Soluzioni alternative vengono più raramente promosse e sostenute – tanto dai governi e dalle istituzioni locali, quanto dagli stessi donatori.
La politica dell’UNICEF, in linea anche con le recenti Raccomandazioni scaturite dalla giornata dedicata ai “Bambini senza cure parentali” dal Comitato ONU sui diritti dell’infanzia, il 16 settembre 2005, punta alla prevenzione, promuovendo misure integrate per costruire e tenere in piedi un ambiente protettivo per i bambini. In concreto, mettiamo l’accento su: non separare i bambini dal loro ambiente familiare e sociale; sostenere le famiglie e promuovere (anche con campagne informative) la genitorialità, cioè aiutare i genitori a non abbandonare i propri figli e fare al meglio il loro mestiere; creare strutture agili pubbliche o private di supporto e servizi diurni; formare il personale locale di assistenza sociale e gli operatori per l’infanzia; favorire la riunificazione familiare dei bambini soli o abbandonati, incluse tecniche di individuazione e ricerca dei familiari nelle situazioni di emergenza (come di recente nei paesi colpiti dallo tsunami e in Pakistan); trasformare i centri di accoglienza in piccole strutture “child friendly” di transito, che favoriscano il ritorno in famiglia.
Un esempio per tutti, di cui ho visto personalmente l’efficacia anche in una situazione di miseria estrema, è quello dei centri per i bambini di strada in Congo.
Tutto questo deve riguardare anche le politiche per l’infanzia del nostro Paese, evitando la schizofrenia per cui molti paesi “avanzati” privilegiano internamente misure di welfare per evitare l’istituzionalizzazione dei bambini, ma quando si tratta di intervenire nei paesi poveri, invece, spesso privilegiano istituti o centri di accoglienza, perché più “visibili” rispetto agli interventi di sostegno alle famiglie.
Noi dell’UNICEF abbiamo concentrato il nostro impegno in questa “fine d’anno” proprio sui bambini invisibili, sulle quotidiane, silenziose emergenze dimenticate.

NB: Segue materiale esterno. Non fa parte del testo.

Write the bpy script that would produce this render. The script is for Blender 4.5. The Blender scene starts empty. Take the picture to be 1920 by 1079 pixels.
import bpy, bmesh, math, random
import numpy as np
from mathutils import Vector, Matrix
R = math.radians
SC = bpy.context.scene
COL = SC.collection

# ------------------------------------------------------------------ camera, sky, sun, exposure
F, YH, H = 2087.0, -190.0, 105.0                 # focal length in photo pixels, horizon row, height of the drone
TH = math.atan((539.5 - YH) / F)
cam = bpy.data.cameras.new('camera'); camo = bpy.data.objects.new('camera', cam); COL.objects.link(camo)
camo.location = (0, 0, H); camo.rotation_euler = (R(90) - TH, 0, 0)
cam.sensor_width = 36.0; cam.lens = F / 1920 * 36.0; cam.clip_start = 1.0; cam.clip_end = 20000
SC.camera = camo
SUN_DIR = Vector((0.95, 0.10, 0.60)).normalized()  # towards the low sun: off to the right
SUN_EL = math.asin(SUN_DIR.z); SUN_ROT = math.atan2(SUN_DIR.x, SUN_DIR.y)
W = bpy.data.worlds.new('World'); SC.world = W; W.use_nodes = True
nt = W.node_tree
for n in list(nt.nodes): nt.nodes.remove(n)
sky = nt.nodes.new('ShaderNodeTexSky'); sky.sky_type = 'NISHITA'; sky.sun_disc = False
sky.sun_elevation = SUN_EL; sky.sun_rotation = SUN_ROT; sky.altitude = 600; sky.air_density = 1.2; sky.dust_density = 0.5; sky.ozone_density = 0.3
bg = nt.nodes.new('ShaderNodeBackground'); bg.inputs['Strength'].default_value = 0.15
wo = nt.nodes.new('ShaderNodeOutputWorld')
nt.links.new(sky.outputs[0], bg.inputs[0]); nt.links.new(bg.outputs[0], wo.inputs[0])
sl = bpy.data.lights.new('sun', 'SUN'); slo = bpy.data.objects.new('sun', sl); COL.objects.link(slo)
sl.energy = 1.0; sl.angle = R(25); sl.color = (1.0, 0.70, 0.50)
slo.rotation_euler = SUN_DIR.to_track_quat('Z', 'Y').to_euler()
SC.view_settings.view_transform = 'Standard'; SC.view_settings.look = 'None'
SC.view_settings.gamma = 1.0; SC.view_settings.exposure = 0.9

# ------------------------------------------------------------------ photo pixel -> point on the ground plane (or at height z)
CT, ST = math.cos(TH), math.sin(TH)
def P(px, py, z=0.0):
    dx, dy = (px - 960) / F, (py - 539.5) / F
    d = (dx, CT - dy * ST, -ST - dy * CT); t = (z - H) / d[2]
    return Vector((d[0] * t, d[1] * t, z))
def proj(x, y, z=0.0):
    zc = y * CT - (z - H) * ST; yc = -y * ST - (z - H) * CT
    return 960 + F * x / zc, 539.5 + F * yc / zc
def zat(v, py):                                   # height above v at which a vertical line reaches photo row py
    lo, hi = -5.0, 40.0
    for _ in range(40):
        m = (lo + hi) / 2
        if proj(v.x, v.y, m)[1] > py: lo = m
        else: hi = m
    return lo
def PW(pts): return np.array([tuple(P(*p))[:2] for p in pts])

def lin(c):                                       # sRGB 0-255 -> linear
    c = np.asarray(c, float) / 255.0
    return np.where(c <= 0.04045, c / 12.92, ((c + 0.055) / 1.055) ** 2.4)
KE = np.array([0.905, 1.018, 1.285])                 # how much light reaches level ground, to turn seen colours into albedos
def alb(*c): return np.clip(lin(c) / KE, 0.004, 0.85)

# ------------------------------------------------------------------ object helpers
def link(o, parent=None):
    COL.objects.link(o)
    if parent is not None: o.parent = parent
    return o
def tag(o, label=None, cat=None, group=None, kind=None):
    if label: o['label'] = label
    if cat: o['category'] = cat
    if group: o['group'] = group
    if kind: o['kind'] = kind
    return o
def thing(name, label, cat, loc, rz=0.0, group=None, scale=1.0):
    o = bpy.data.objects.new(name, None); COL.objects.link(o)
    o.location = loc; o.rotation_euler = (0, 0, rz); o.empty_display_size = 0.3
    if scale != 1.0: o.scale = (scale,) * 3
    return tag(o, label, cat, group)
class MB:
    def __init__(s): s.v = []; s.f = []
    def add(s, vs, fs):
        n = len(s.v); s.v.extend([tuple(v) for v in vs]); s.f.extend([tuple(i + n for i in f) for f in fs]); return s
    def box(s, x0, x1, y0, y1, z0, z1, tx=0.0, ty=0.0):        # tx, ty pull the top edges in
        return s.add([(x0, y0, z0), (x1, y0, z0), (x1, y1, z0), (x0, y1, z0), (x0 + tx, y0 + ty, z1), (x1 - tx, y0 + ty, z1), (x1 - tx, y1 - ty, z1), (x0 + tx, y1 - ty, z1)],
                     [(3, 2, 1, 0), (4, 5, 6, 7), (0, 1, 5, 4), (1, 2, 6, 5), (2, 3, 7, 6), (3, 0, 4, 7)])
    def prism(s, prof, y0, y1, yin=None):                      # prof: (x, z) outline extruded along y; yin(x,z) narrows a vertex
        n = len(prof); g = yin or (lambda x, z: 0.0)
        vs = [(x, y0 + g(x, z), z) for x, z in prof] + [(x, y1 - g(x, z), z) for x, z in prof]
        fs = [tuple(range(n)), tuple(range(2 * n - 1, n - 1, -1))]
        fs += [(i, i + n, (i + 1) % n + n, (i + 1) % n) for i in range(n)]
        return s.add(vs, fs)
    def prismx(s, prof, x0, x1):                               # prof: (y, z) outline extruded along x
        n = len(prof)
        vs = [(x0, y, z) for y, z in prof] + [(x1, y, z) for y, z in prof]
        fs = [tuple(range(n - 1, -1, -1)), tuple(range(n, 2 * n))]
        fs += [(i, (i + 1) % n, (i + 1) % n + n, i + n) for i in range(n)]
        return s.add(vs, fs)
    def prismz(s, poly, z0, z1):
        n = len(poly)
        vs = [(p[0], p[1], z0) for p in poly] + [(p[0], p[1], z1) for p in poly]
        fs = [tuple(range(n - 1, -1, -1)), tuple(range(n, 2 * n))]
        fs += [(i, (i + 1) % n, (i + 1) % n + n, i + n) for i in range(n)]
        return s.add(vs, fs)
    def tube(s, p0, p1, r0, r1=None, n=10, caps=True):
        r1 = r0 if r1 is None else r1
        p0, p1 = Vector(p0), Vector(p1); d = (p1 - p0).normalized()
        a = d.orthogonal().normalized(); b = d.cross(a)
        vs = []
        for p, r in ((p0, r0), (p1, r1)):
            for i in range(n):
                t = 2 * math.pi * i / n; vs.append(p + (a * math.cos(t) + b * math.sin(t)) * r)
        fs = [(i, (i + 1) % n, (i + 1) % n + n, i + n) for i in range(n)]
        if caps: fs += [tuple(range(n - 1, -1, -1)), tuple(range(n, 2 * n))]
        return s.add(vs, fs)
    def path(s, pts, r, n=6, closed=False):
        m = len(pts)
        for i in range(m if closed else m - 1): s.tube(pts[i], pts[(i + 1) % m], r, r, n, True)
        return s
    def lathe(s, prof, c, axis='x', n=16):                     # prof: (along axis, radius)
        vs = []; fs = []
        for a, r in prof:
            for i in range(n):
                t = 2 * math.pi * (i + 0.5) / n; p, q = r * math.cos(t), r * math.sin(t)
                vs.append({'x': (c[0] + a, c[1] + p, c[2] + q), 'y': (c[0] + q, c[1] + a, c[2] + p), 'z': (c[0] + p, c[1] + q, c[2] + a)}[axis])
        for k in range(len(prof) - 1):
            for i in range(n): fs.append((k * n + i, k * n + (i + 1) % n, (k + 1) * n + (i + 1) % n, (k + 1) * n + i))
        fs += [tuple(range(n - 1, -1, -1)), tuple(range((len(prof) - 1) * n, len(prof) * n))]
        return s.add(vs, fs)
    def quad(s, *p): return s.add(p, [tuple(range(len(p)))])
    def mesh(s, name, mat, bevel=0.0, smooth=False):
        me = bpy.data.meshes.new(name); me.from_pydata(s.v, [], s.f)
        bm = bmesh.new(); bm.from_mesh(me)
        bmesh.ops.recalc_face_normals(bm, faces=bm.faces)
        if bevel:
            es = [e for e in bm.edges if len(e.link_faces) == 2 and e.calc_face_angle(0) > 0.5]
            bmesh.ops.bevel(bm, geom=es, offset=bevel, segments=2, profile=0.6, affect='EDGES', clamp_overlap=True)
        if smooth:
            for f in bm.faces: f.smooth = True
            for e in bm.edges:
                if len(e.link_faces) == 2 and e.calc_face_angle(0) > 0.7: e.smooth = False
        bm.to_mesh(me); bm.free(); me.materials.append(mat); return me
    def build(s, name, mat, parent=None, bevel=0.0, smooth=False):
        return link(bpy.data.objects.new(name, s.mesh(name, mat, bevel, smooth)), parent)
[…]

E oggi, scendiamo in campo – in senso letterale, non figurato… - anche col mondo del calcio, in tutti gli stadi, con lo slogan “Un impegno visibile per i bambini invisibili”. Ma questa non è battaglia di una sola organizzazione, pur globale come il Fondo delle Nazioni Unite per l’Infanzia, che qui oggi rappresento: è un impegno che riguarda tutti. E vorrei quindi concludere con un augurio di buon lavoro comune, futuro, a tutti noi: perché è necessaria una vasta alleanza, forte e incisiva, se vogliamo davvero fare i conti con la necessità universale di garantire famiglia, amore, rispetto dei diritti essenziali a tutti i bambini.